PreSonus Blog

Release Your Music in Stereo and Immersive

For over a decade, stereo and mono vinyl records co-existed before the transition to stereo was complete. During that time, many records were released in both mono and stereo. We’re in a similar situation now, with stereo still ruling the world but with immersive sound (primarily Dolby Atmos) coming on strong. It makes sense to release music in both formats—and Studio One makes it easy.

I release my music on YouTube, which doesn’t support multichannel Atmos files. But YouTube can play back Atmos files that have been rendered as binaural stereo. As long as people listen on headphones or earbuds, the music will have that full, wide immersive quality. So, I now post a headphones-only Atmos mix, and a conventional headphones/speakers stereo mix. Given how many people listen to music on headphones or earbuds, this isn’t as limiting as it might seem.

So does this work? Following are links to a binaural and stereo mix of the latest song in my YouTube channel. Both are done entirely in Studio One 6.5. Don’t expect instruments whizzing around your head—this isn’t a movie or a game. The more you listen to Atmos Binaural mixes and acclimate to what the process does, the more you hear the full, wide effect compared to stereo.

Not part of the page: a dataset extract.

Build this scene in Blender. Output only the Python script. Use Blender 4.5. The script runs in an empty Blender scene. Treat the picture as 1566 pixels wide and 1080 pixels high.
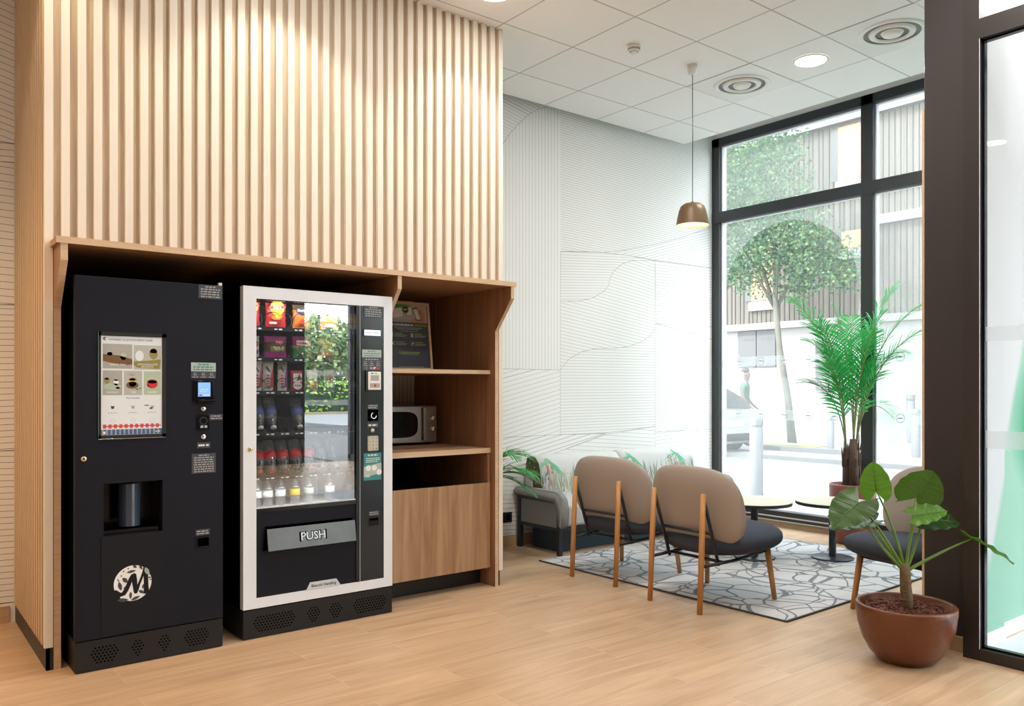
import bpy, bmesh, math, random
from mathutils import Vector, Matrix
random.seed(7)
sc = bpy.context.scene
COL = sc.collection
PI = math.pi

# ------------------------------------------------------------------ materials
def nodes_of(m):
    m.use_nodes = True
    return m.node_tree.nodes, m.node_tree.links

def M(name, col, rough=.5, metal=0.0, spec=.5, noise=None, bump=None, emit=0, emit_col=None, coat=0):
    m = bpy.data.materials.new(name)
    N, L = nodes_of(m)
    b = N['Principled BSDF']
    b.inputs['Base Color'].default_value = (*col, 1)
    b.inputs['Roughness'].default_value = rough
    b.inputs['Metallic'].default_value = metal
    b.inputs['Specular IOR Level'].default_value = spec
    b.inputs['Coat Weight'].default_value = coat
    if emit:
        b.inputs['Emission Color'].default_value = (*(emit_col or col), 1)
        b.inputs['Emission Strength'].default_value = emit
    if noise or bump:
        tc = N.new('ShaderNodeTexCoord')
        nz = N.new('ShaderNodeTexNoise')
        nz.inputs['Detail'].default_value = 6
        L.new(tc.outputs['Object'], nz.inputs['Vector'])
        if noise:                      # (scale, amount)
            nz.inputs['Scale'].default_value = noise[0]
            mx = N.new('ShaderNodeMix'); mx.data_type = 'RGBA'
            a = noise[1]
            mx.inputs['A'].default_value = (*[c*(1-a) for c in col], 1)
            mx.inputs['B'].default_value = (*[min(1, c*(1+a)) for c in col], 1)
            L.new(nz.outputs['Fac'], mx.inputs['Factor'])
            L.new(mx.outputs['Result'], b.inputs['Base Color'])
        if bump:                       # (scale, strength)
            n2 = N.new('ShaderNodeTexNoise'); n2.inputs['Scale'].default_value = bump[0]
            n2.inputs['Detail'].default_value = 4
            L.new(tc.outputs['Object'], n2.inputs['Vector'])
            bp = N.new('ShaderNodeBump'); bp.inputs['Strength'].default_value = bump[1]
            bp.inputs['Distance'].default_value = .01
            L.new(n2.outputs['Fac'], bp.inputs['Height'])
            L.new(bp.outputs['Normal'], b.inputs['Normal'])
    return m

def wood(name, c1, c2, stretch=(14, 14, 1.0), rough=.45, contrast=(.3, .7), spec=.4):
    m = bpy.data.materials.new(name)
    N, L = nodes_of(m); b = N['Principled BSDF']
    tc = N.new('ShaderNodeTexCoord'); mp = N.new('ShaderNodeMapping')
    mp.inputs['Scale'].default_value = stretch
    L.new(tc.outputs['Object'], mp.inputs['Vector'])
    n1 = N.new('ShaderNodeTexNoise'); n1.inputs['Scale'].default_value = 1.6
    n1.inputs['Detail'].default_value = 8; n1.inputs['Roughness'].default_value = .62
    n1.inputs['Distortion'].default_value = .6
    L.new(mp.outputs['Vector'], n1.inputs['Vector'])
    r = N.new('ShaderNodeValToRGB')
    r.color_ramp.elements[0].position = contrast[0]; r.color_ramp.elements[0].color = (*c1, 1)
    r.color_ramp.elements[1].position = contrast[1]; r.color_ramp.elements[1].color = (*c2, 1)
    L.new(n1.outputs['Fac'], r.inputs['Fac'])
    L.new(r.outputs['Color'], b.inputs['Base Color'])
    b.inputs['Roughness'].default_value = rough
    b.inputs['Specular IOR Level'].default_value = spec
    return m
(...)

Atmos Binaural (headphones or earbuds only)

Stereo (speakers or headphones)

Here’s an overview of why Studio One makes this process so easy, especially if you’re used to mixing with headphones. Refine the Atmos mix as much as you can with headphones, because that’s how people are going to listen to it. Then, create a new Project in the Project page.

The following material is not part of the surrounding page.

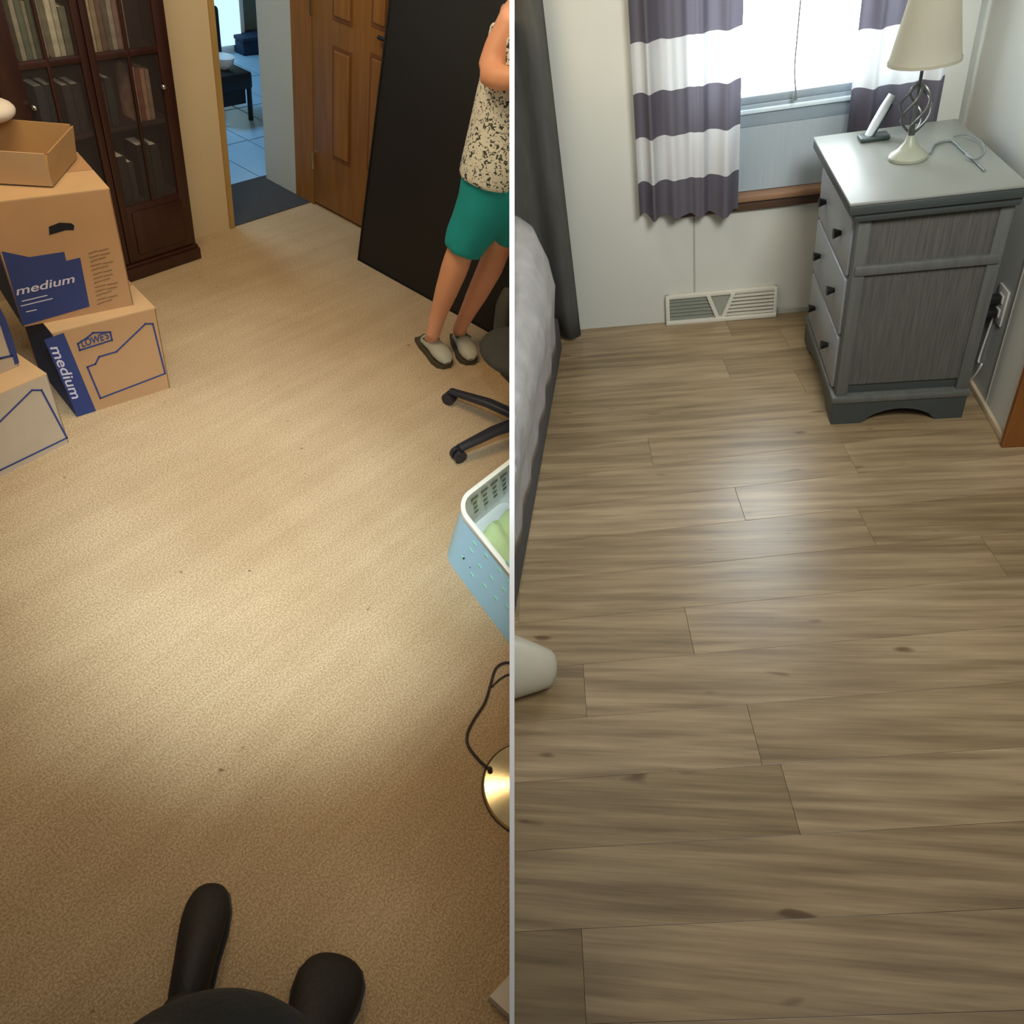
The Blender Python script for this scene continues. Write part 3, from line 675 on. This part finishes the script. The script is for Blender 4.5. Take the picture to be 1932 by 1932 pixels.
# =================================================================== PLANK ROOM
PLANK_DEG=7
fl=B().box(-2,1.6,-.9,3.0,-.05,-.0045).build('floor_planks','subfloor',RR,clip=RR,origin=(0,0,0)); struct(fl)
pw,plen=.1525,1.22; rnd=random.Random(5)
rotp=Matrix.Translation((.2,2.4,0))@Matrix.Rotation(math.radians(PLANK_DEG),4,'Z')@Matrix.Translation((-.2,-2.4,0))
for i in range(26):
    y=3.2-(i+1)*pw; x=-1.9+rnd.uniform(0,1)*plen-plen
    while x<1.7:
        x0=max(x,-2); x1=min(x+plen-.0006,1.8)
        if x1-x0>.05:
            b=B().box(x0,x1,y,y+pw-.0006,-.004,0,.0006); bmesh.ops.transform(b.bm,matrix=rotp,verts=b.bm.verts[:])
            for co,no in (((0,2.95,0),(0,1,0)),((1.55,0,0),(1,0,0)),((0,-.85,0),(0,-1,0))):
                bmesh.ops.bisect_plane(b.bm,geom=b.bm.verts[:]+b.bm.edges[:]+b.bm.faces[:],plane_co=co,plane_no=no,clear_outer=True)
            if b.bm.verts: b.clip(RR)
            if len(b.bm.verts)>3: b.build('plank','plank',fl)
            else: b.bm.free()
        x+=plen
WB=2.91
GX0,GX1,GZ0,GZ1=.06,.86,.49,1.95
b=B(); b.box(-1.4,GX0,WB,WB+.1,-.05,2.3); b.box(GX1,1.2,WB,WB+.1,-.05,2.3); b.box(GX0,GX1,WB,WB+.1,-.05,GZ0-.06); b.box(GX0,GX1,WB,WB+.1,GZ1,2.3)
struct(b.build('wall_window_side','roomwall',RR,clip=RR))
RX=.965
cc=RR.z(1888,838)
b=B(); b.box(RX,RX+.08,cc.y,WB,-.05,2.3); struct(b.build('wall_right','roomwall',RR))
for y in (2.17,): struct(B().box(RX-.003,RX,y-.003,y+.003,0,2.3).build('trim_3','seam',RR))
g=RR.pl(1310,480,(0,WB,0),(0,1,0)); struct(B().box(g.x-.003,g.x+.003,WB-.003,WB,0,GZ0-.06).build('trim_4','seam',RR))
b=B(); b.box(.43,.97,WB-.012,WB,0,.025,.003); struct(b.build('baseboard_window_side','seam',RR))
b=B(); b.box(RX-.012,RX,1.97,WB,0,.02,.003); struct(b.build('baseboard_right','trimpale',RR))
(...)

Set the Dolby Renderer to Binaural, and send the file to the Project page. Return to the Song page, choose Stereo for the Renderer to downmix your Atmos mix to stereo, and then add that file to the Project. Your Project will then have both Atmos Binaural and Stereo files, which you can export for your two mixes.

Note that the stereo downmixing is faithful to the mix. Of course, the stereo file lacks the Atmos fullness, but you don’t lose any of the music. In fact, because the downmixing tries to translate any Atmos nuances to stereo, you may end up with a better stereo mix than if you’d started with a stereo mix.

How to Do It—The Details

Here’s the step-by-step process.

1. Finish your Atmos mix. Make sure it sounds awesome on headphones 😊. The Dolby Atmos Renderer should be set to Binaural (fig. 1).

Figure 1: Choose Binaural for the output when rendering to Atmos Binaural.

2. Choose Song > Add to Project > New Project “Song Title.”

Figure 2: The New Project will eventually contain both the Atmos Binaural and Stereo renders.

3. Set the Sample Rate, and click OK. Click OK again when asked to update the mastering file. Optionally, normalize it after it’s updated.

4. Go back to your Atmos mix. Save As “Song Title” Stereo. (This gives you separate songs for Atmos and stereo, in case you want to make changes later in either one.) In the Atmos renderer, change the Output from Binaural to Stereo.

5. Choose Song > Add to Project > Song Title (the top item in the list, not the “New Project” item that’s the next one down).

6. Click OK when asked to Update Mastering Files.In your Project, the Atmos mix will be followed by a track with the Stereo mix (fig. 3). If you normalized the Atmos mix, normalize the Stereo Mix.

Figure 3: Both the Atmos and Stereo mixers are now in the Project page.

7. Add the insert processor(s) for the Atmos track and edit as desired. I typically use the Waves L3-16 to attain an LUFS reading of -12.5 so that the mix pops a bit more, with a True Peak between ‑1.0 and ‑1.5.

8. Drag the processor from the Atmos track insert to the Stereo track name in the track column. This inserts the processor in the Stereo file’s track.

9. Check the Loudness Information for the Stereo track. It will likely be lower. Edit your insert processors to obtain the same Post FX LUFS level as the Atmos track.

10. Listen to the stereo mix over loudspeakers as a reality check.

11. Click on Digital Release, and choose the formats for the two files.

And now, you’ve given your listeners a choice between an immersive binaural mix, or a conventional stereo one.


  • In step 8, if you use more than one processor on your master file, it’s probably simplest to save the processors as a temporary FX Chain you can import into the other track.
  • Because both mixes end up in the Project page, it’s easy to compare the two. The Phase meter will confirm the fuller sound you’re hearing, by displaying a wider, fuller stereo spread.
  • You can process the master file in the Post fader insert section of the Main fader. However, I recommend doing it in the Project page, so you can go back and forth between the two files and obtain a consistent level prior to exporting.
  • If there are significant differences between the two files (unlikely), you can return to either the original song or the one with Stereo in the title. Make your edits, then re-render.
  • Similarly to mixing stereo over different loudspeakers to get a sense of how the mix translates over different systems, it helps to do reality checks on your Atmos Binaural mix with several different headphones.